Another idea came to me the day I visited that old cemetery. My husband and I had spent the day driving around Monroe and Brown Counties in southern Indiana, tracking down locations important to his family history. We had visited several cemeteries and driven down roads where his ancestors had lived. Our final stop of the day was this tiny little cemetery located down a gravel road inside a state forest. We had learned it was even located on land that my husband’s ancestors had owned. A hiking trail passed by the cemetery and we took a walk down it to a creek, trickling on that warm, sunny winter day. The whole time my imagination was running, thinking of the ancestors that had lived there, and how the woods surrounding the cemetery probably hadn’t changed since they were buried so many years ago. I pretended to be walking in their shoes, viewing my surroundings in their eyes, my mind turning over their lives, what had taken place on the land on which I was now walking, and I had a new thought. “What if I could go back in time and meet my ancestors?”

This question set me off on a journey I am still traveling today. It inspired the books series I am now writing—The Wayfaring Sisters. The first book, Going over Home, released in 2012, follows a girl named Maddie who is able to realize my dream—she actually goes back in time and meets her ancestors. The reason? Though she grew up in the 1990s and 2000s, she learns she was actually born in the 1800s, and belongs there—she has descendants living now, and if she doesn’t go back, their lives will never be.

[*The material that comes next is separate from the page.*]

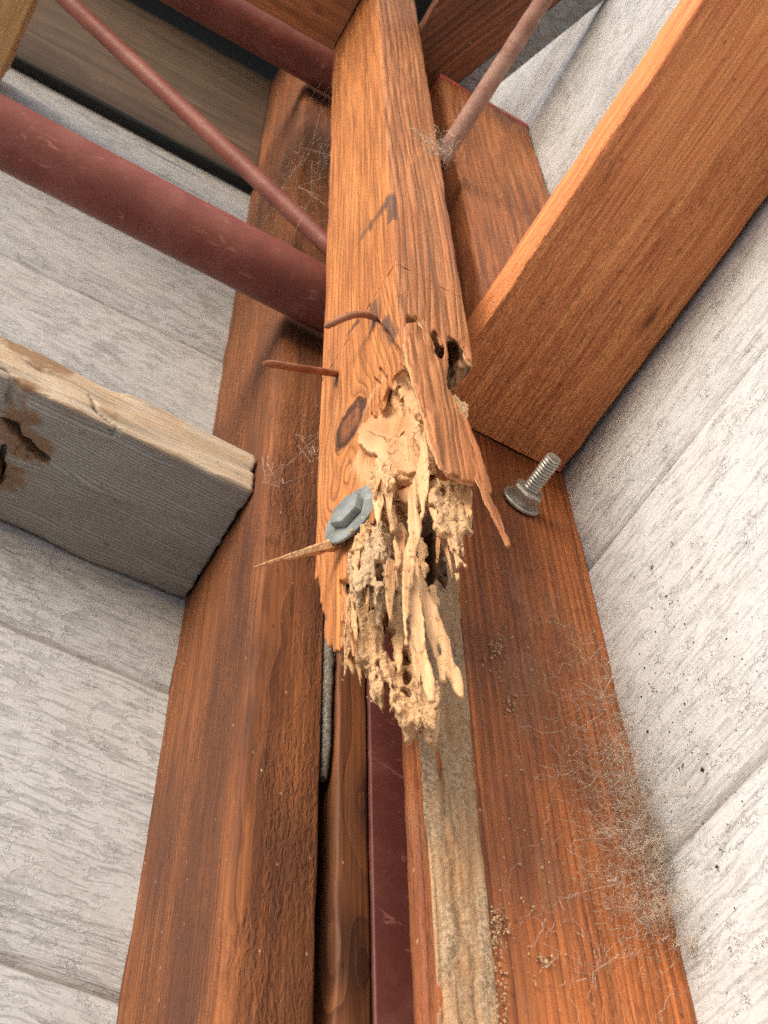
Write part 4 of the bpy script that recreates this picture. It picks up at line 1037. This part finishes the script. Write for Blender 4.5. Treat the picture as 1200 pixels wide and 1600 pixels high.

Writing this story allowed me to explore my imagination and passion for family history in a new way. I was even able to utilize some of what I’d learned about my own family history. My 3rd great-grandmother, Almira King Holsclaw, who was born and raised in southern Indiana, wrote a memoir of her life, and I utilized her description in how I portrayed 1830s Indiana in the book. The grandmother in Going over Home and its sequel, Going over Jordan, is based on Almira. She drives the story forward and has become one of my readers’ favorite characters.

I say all this to encourage you to begin your own search into your family history. Nothing has inspired my writing more than my journey into my family’s past. Your ancestors’ lives can serve as writing prompts, as well as short story ideas. Even a visit to an old cemetery to visit their graves can inspire an entire series of books, as it did for me. Plus writing based on your family history is entirely your own, inextricably tied to your very life. It brings history to life, allowing you to view it from your ancestors’ point of view. So, dive in! You never know what you’ll discover.